▶ **GOAL**:
Without the pictures, extract every line from the start of the material to the line containing "b.build('calligraphy', GOLDTXT, NP)", both ends included.

= = =

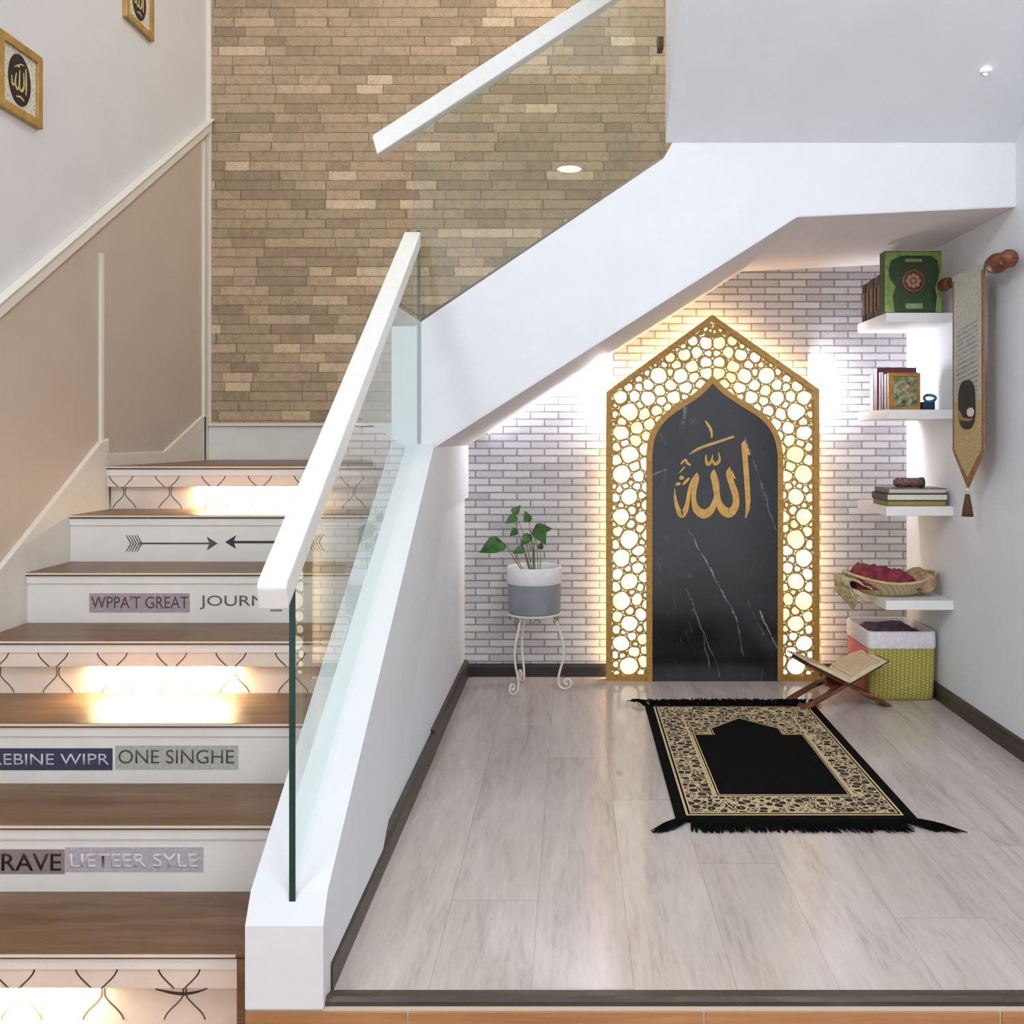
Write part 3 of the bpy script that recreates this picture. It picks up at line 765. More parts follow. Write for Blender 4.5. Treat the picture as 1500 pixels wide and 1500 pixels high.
# calligraphy
def C7(cx, cy, w=None):
    p = U(940+cx/6.818, 600+cy/6.818, YA-0.014); return (p.x, p.z) if w is None else (p.x, p.z, w/6.818*px)
b = MB(); ya, yb2 = YA-0.020, YA-0.012
b.prism([C7(*p) for p in [(1025,300),(1050,350),(1085,455),(1055,450),(1070,650),(1085,900),(1075,1000),(1040,1085),(1030,1080),(1035,950),(1020,700),(1000,450),(990,345)]], 'Y', ya, yb2)
strokes = [
 [(878,570,4),(867,635,58),(893,730,62),(925,820,66),(940,900,64),(925,980,74),(870,1030,95),(810,1000,85),(765,920,60),(745,820,62),(735,740,70),(716,650,62),(722,596,6)],
 [(745,850,40),(725,930,55),(690,1000,70),(620,1042,92),(550,1000,76),(520,920,52),(520,820,46),(537,730,50),(548,670,46),(548,628,6)],
 [(548,640,14),(520,680,26),(495,740,38),(470,830,38),(455,930,42),(430,1010,58),(395,1048,64),(355,980,42),(332,880,26),(328,785,6)],
 [(640,450,8),(640,505,24),(662,545,34),(692,515,24),(706,450,8)], [(706,500,12),(725,540,30),(757,530,32),(775,490,24),(762,425,8)],
 [(472,450,6),(520,415,22),(600,375,26),(750,325,26),(920,268,20)],
 [(630,112,14),(668,165,28),(692,220,28),(697,285,14)],
 [(385,545,12),(420,510,22),(440,500,20),(450,530,26),(488,558,20)], [(372,632,6),(400,600,14),(428,572,16)],
 [(335,755,10),(355,742,34),(385,738,20)], [(405,750,12),(435,720,30),(472,682,18)], [(372,690,14),(395,680,44),(420,685,14)]]
for i_, s in enumerate(strokes): ribbon(b, crom([C7(*p) for p in s], 5), ya-0.0004*(i_+1), yb2-0.00003*(i_+1))
b.prism([C7(*p) for p in [(895,595),(942,695),(900,680)]], 'Y', ya, yb2)
b.build('calligraphy', GOLDTXT, NP)

# ------------------------------------------------------------------ prayer rug
RG = thing('prayer_rug', (0.605, 3.09, 0), 'black prayer rug with gold patterned border lying before the lit arch', 'rug')
rx0, rx1, ry0, ry1 = 0.28, 0.93, 2.545, 3.64
def rect(m, d, dz, mat):
    m.box(rx0+d, rx1-d, ry0+d*1.0, ry1-d*0.8, dz-0.0006, dz, mat)
b = MB(); b.box(rx0, rx1, ry0, ry1, 0.0, 0.007, 0)
rect(b, 0.030, 0.0076, 2); rect(b, 0.036, 0.0082, 0); rect(b, 0.042, 0.0088, 2); rect(b, 0.046, 0.0094, 1)
fx0, fx1 = 0.422, 0.790
fld = [(fx0, 2.715), (fx1, 2.715), (fx1, 3.26), (0.722, 3.26), (0.722, 3.33), (0.606, 3.45), (0.490, 3.33), (0.490, 3.26), (fx0, 3.26)]
def grow(p, d): return inset(p, -d)
b.box(fx0-0.020, fx0-0.014, 2.70, 3.50, 0.0094, 0.0100, 2); b.box(fx1+0.014, fx1+0.020, 2.70, 3.50, 0.0094, 0.0100, 2)
b.prism(grow(fld, 0.012), 'Z', 0.0094, 0.0100, 2); b.prism(grow(fld, 0.007), 'Z', 0.0100, 0.0106, 0); b.prism(grow(fld, 0.003), 'Z', 0.0106, 0.0112, 2); b.prism(fld, 'Z', 0.0112, 0.0118, 0)
b.build('rug_body', [RUGBLK, RUGPAT, RUGGOLD], RG)
def fringe(y, sgn, lean, ln, puff=0.0):
    b = MB(); random.seed(int(y*100)); x = rx0-0.004
    while x < rx1+0.004:
        for _ in range(3):
            L = ln*random.uniform(0.75, 1.15); e = lean(x)*L+random.uniform(-0.012, 0.012)
            w = 0.0030
            b.tube([(x+random.uniform(-.003, .003), y-sgn*0.004, 0.006), (x+e*0.5, y+sgn*L*0.5, 0.007+puff*random.uniform(0.4, 1)+random.uniform(0, .003)), (x+e, y+sgn*L, 0.0035+puff*random.uniform(0, 1))], [w, w*0.9, w*0.5], 4, 0, False)
        x += 0.0050
    o = b.build('fringe', RUGBLK, RG); o['kind'] = 'stuff'; return o
fringe(ry1, 1, lambda x: -1.0 if x < rx0+0.02 else (0.6 if x > rx1-0.03 else random.uniform(-.5, .5)), 0.050, 0.014)
fringe(ry0, -1, lambda x: (-1.0 if x < rx0+0.04 else 0.0)+(1.25 if x > rx1-0.06 else 0.55*(x-rx0)/(rx1-rx0)), 0.066)

# ------------------------------------------------------------------ plant stand and plant
SX, SY, SZ = -0.155, 3.90, 0.313
IRON = plain('white_wrought_iron', (222, 221, 216), 0.45, var=0.03, scale=60, bump=0.05)
PS = thing('plant_stand', (SX, SY, 0), 'white wrought iron plant stand with scrolled feet beside the lit arch', 'plant stand')
b = MB(); b.lathe([(0.0001, SZ-0.006), (0.108, SZ-0.006), (0.112, SZ-0.002), (0.112, SZ+0.002), (0.108, SZ+0.003), (0.0001, SZ+0.001)], (SX, SY, 0), 40)
b.build('stand_top', IRON, PS)
for ang in (math.radians(232), math.radians(-8), math.radians(118)):
    d = Vector((math.cos(ang), math.sin(ang), 0)); c = Vector((SX, SY, 0)); pts = []
    prof = [(0.088, 0.305), (0.096, 0.27), (0.112, 0.22), (0.122, 0.17), (0.118, 0.12), (0.104, 0.07), (0.100, 0.035), (0.108, 0.012), (0.128, 0.0055), (0.146, 0.014), (0.152, 0.032), (0.142, 0.046), (0.128, 0.042), (0.124, 0.030), (0.132, 0.025)]
    for r, h in crom(prof, 4): pts.append(c+d*r+Vector((0, 0, h)))
    b = MB(); b.tube(pts, 0.0048, 8); b.sphere(pts[-1], 0.007, 8); b.build('leg', IRON, PS)
for i in range(7):
    a = 2*PI*i/7+0.35; d = Vector((math.cos(a), math.sin(a), 0)); tt = Vector((-d.y, d.x, 0)); c = Vector((SX, SY, SZ-0.024))+d*0.100
    b = MB(); b.tube([c+tt*0.016*math.cos(u)*(1-u/9)+Vector((0, 0, 0.016*math.sin(u)*(1-u/9))) for u in [k*0.5 for k in range(15)]], 0.0026, 6)
    b.build('scroll', plain('grey_iron', (120, 118, 114), 0.5, 0.2), PS)
PP = thing('potted_plant', (SX, SY, SZ+0.003), 'green leafy plant in grey pot with white rim on the white iron stand', 'plant')
b = MB(); z0 = SZ+0.003
b.lathe([(0.0001, z0), (0.104, z0), (0.108, z0+0.006), (0.109, z0+0.125)], (SX, SY, 0), 48)
b.build('pot', plain('grey_pot', (136, 140, 146), 0.55, var=0.05, scale=20), PP)
b = MB(); b.lathe([(0.1095, z0+0.122), (0.1125, z0+0.124), (0.1125, z0+0.186), (0.109, z0+0.190), (0.104, z0+0.186), (0.102, z0+0.15)], (SX, SY, 0), 48)
b.build('pot_rim', plain('white_fabric_rim', (232, 230, 232), 0.7, var=0.03, scale=60, bump=0.1), PP)
b = MB(); b.lathe([(0.0001, z0+0.165), (0.103, z0+0.16)], (SX, SY, 0), 32); b.build('soil', plain('soil', (62, 50, 42), 0.95, var=0.3, scale=120, bump=0.5), PP)
LEAF = plain('leaf_green', (58, 104, 40), 0.42, var=0.22, scale=25)
STEM = plain('stem_green', (104, 116, 70), 0.5, var=0.15)
def L3(x, y, dy=0.0): p = U(x, y, SY+dy); return p
plant = [  # base px, tip px (x, y, depth), leaf length, heading, tilt
 ((768, 830), (735, 793, -0.02), 0.100, (-1.0, -0.25, -0.42)), ((766, 830), (741, 801, -0.04), 0.055, (-1.0, -0.2, 0.1)),
 ((782, 830), (777, 783, 0.0), 0.062, (-0.5, -0.5, -0.5)), ((784, 830), (785, 772, -0.02), 0.085, (0.5, -0.6, -0.75)),
 ((788, 830), (782, 776, 0.03), 0.075, (0.9, -0.1, 0.1)), ((776, 830), (768, 803, -0.05), 0.05, (-0.9, -0.4, -0.3)),
 ((790, 830), (791, 805, 0.01), 0.035, (0.2, 0.2, 0.9)), ((778, 830), (758, 775, 0.03), 0.045, (-0.6, 0, -0.5)),
 ((780, 830), (757, 756, 0.02), 0.055, (-0.7, -0.2, -0.4)), ((779, 830), (751, 753, 0.03), 0.05, (0.5, 0.1, 0.6)), ((781, 830), (775, 765, 0.0), 0.05, (-0.3, -0.2, 0.9))]
for i, (bp, tp, ln, hd) in enumerate(plant):
    p0 = L3(bp[0], bp[1]+8, 0.0); p1 = L3(tp[0], tp[1], tp[2]); mid = (p0+p1)/2+Vector((0.006*(-1)**i, 0, 0.012))
    b = MB(); b.tube([p0+(p0-p1).normalized()*0.02, p0, mid, p1], [0.0024, 0.0022, 0.0018, 0.0013], 6); b.build('stem', STEM, PP)
    h = Vector(hd).normalized(); side = h.cross(Vector((0, -1, 0.35))).normalized(); nn = side.cross(h).normalized()
    prof = [(0.0, 0.0), (0.06, 0.22), (0.18, 0.34), (0.36, 0.36), (0.56, 0.28), (0.78, 0.14), (0.92, 0.05), (1.0, 0.0)]
    def lf(u, v, p1=p1, h=h, side=side, nn=nn, ln=ln):
        tt = u; w = 0
        for a in range(len(prof)-1):
            if prof[a][0] <= tt <= prof[a+1][0]: w = prof[a][1]+(prof[a+1][1]-prof[a][1])*(tt-prof[a][0])/(prof[a+1][0]-prof[a][0]); break
        sgn = (v-0.5)*2
        return p1+h*(ln*(tt-0.06*abs(sgn)*(1-tt)*0))+side*(sgn*w*ln)+nn*(-0.10*ln*(1-abs(sgn))*1-0.22*ln*tt*tt)
    b = MB(); b.grid(lf, 12, 8); b.build('leaf', LEAF, PP, solid=0.0008)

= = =

▶ **THE OUTPUT**:
Write part 3 of the bpy script that recreates this picture. It picks up at line 765. More parts follow. Write for Blender 4.5. Treat the picture as 1500 pixels wide and 1500 pixels high.
# calligraphy
def C7(cx, cy, w=None):
    p = U(940+cx/6.818, 600+cy/6.818, YA-0.014); return (p.x, p.z) if w is None else (p.x, p.z, w/6.818*px)
b = MB(); ya, yb2 = YA-0.020, YA-0.012
b.prism([C7(*p) for p in [(1025,300),(1050,350),(1085,455),(1055,450),(1070,650),(1085,900),(1075,1000),(1040,1085),(1030,1080),(1035,950),(1020,700),(1000,450),(990,345)]], 'Y', ya, yb2)
strokes = [
 [(878,570,4),(867,635,58),(893,730,62),(925,820,66),(940,900,64),(925,980,74),(870,1030,95),(810,1000,85),(765,920,60),(745,820,62),(735,740,70),(716,650,62),(722,596,6)],
 [(745,850,40),(725,930,55),(690,1000,70),(620,1042,92),(550,1000,76),(520,920,52),(520,820,46),(537,730,50),(548,670,46),(548,628,6)],
 [(548,640,14),(520,680,26),(495,740,38),(470,830,38),(455,930,42),(430,1010,58),(395,1048,64),(355,980,42),(332,880,26),(328,785,6)],
 [(640,450,8),(640,505,24),(662,545,34),(692,515,24),(706,450,8)], [(706,500,12),(725,540,30),(757,530,32),(775,490,24),(762,425,8)],
 [(472,450,6),(520,415,22),(600,375,26),(750,325,26),(920,268,20)],
 [(630,112,14),(668,165,28),(692,220,28),(697,285,14)],
 [(385,545,12),(420,510,22),(440,500,20),(450,530,26),(488,558,20)], [(372,632,6),(400,600,14),(428,572,16)],
 [(335,755,10),(355,742,34),(385,738,20)], [(405,750,12),(435,720,30),(472,682,18)], [(372,690,14),(395,680,44),(420,685,14)]]
for i_, s in enumerate(strokes): ribbon(b, crom([C7(*p) for p in s], 5), ya-0.0004*(i_+1), yb2-0.00003*(i_+1))
b.prism([C7(*p) for p in [(895,595),(942,695),(900,680)]], 'Y', ya, yb2)
b.build('calligraphy', GOLDTXT, NP)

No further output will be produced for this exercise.